How does Pluris value stock options for financial reporting purposes?
We follow the guidance of ASC 718 (FAS 123R) for valuing employee stock options for financial reporting purposes. We use either closed-form methods, such as the Black-Scholes model, or theoretical models, such as the binomial models. Employee stock options are not valued at a discount from the model values. Rather, the valuation analysis attempts to allow for shorter effective times to expiration in the models.
Why are these stock options valued in such a different way from how non-qual options are valued for tax purposes?
ASC 718 (FAS 123R)’s “fair value” standard is different from the “fair market value” standard determined under the tax rules. In arriving at the valuation guidelines in ASC 718 (FAS 123R), the FASB determined after a lengthy debate that the effect of the illiquidity of these options was best determined by modeling the “early exercise” behavior of employees who are granted options.
The FASB’s goal with ASC 718 (FAS 123R) was not to value amounts transferring in taxable transactions, but rather to estimate the compensation expenses associated with employee stock-option grant programs. This is the main reason for the difference.
What is ASC 718 (FAS 123R)?
Statement of ASC 718 (Financial Accounting Standard No. 123R “Share-Based Payment” is the revised version of FAS 123). It sets forth in great detail the FASB’s views on how to determine the compensation expenses companies should take on their income statements when issuing stock options to their employees.

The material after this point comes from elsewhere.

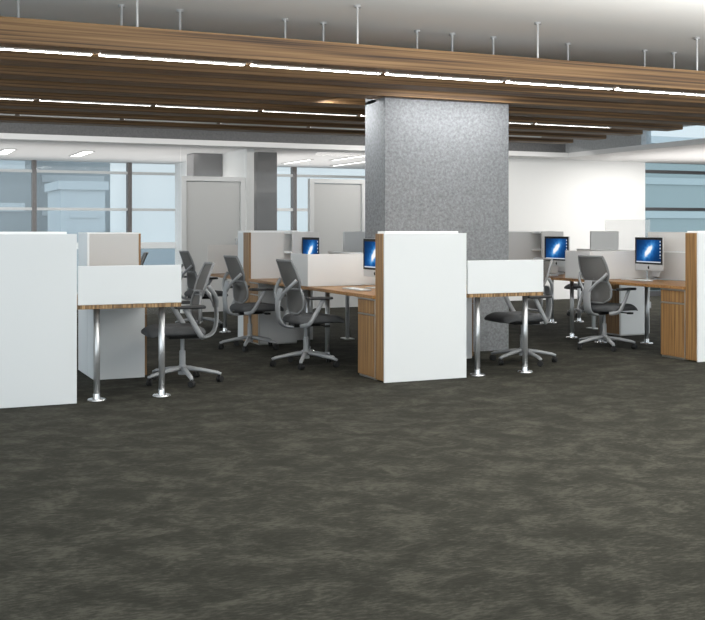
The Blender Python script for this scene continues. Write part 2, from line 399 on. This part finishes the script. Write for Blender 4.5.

How does the ASC 718 view binomial model valuations?
The earlier version of ASC 718 (FAS 123) required public companies to use the binomial models over the closed-form models unless there were compelling reasons not to. The revised standard, in its implementation guidance, retains an implicit preference for the binomial models, due to their greater ability to provide more sophisticated modeling of actual real-world employee behavior with respect to early exercise. In the binomial models, early exercise is assumed to be a function of stock price trends, while in the closed-form models, a set expected time to expiration is assumed.
What are the main reasons for choosing the binomial model over “closed-form” models?
The binomial models are far more sophisticated and provide a much more accurate gauge of the magnitude of the stock-option compensation expenses. Thus, the financial reporting of the company provides better information to investors. The main drawbacks of the binomial models are complexity and the added cost of the valuation. Pluris performs option valuations using both kinds of models, and other models, such as Monte-Carlo simulation, as necessary.
How is the time to expiration estimated?
Generally speaking, in the closed-form models, the expected time remaining on the options should be based on actual early-exercise behavior of the company’s employees. However, many companies do not have enough information to estimate this with any certainty, especially if their stock-option grant programs are recently implemented. In those cases, the mid-point between the vesting date of the options and the last possible date of exercise is sometimes used.
How is the volatility estimated?
The volatility of the stock should be based on the actual stock price history of the company, or on guideline companies for private or recently public companies. Certain supplementary analyses may also be performed, such as an analysis of possible “reversion to the mean” and an analysis of past extraordinary events that may have influenced historical volatility statistics.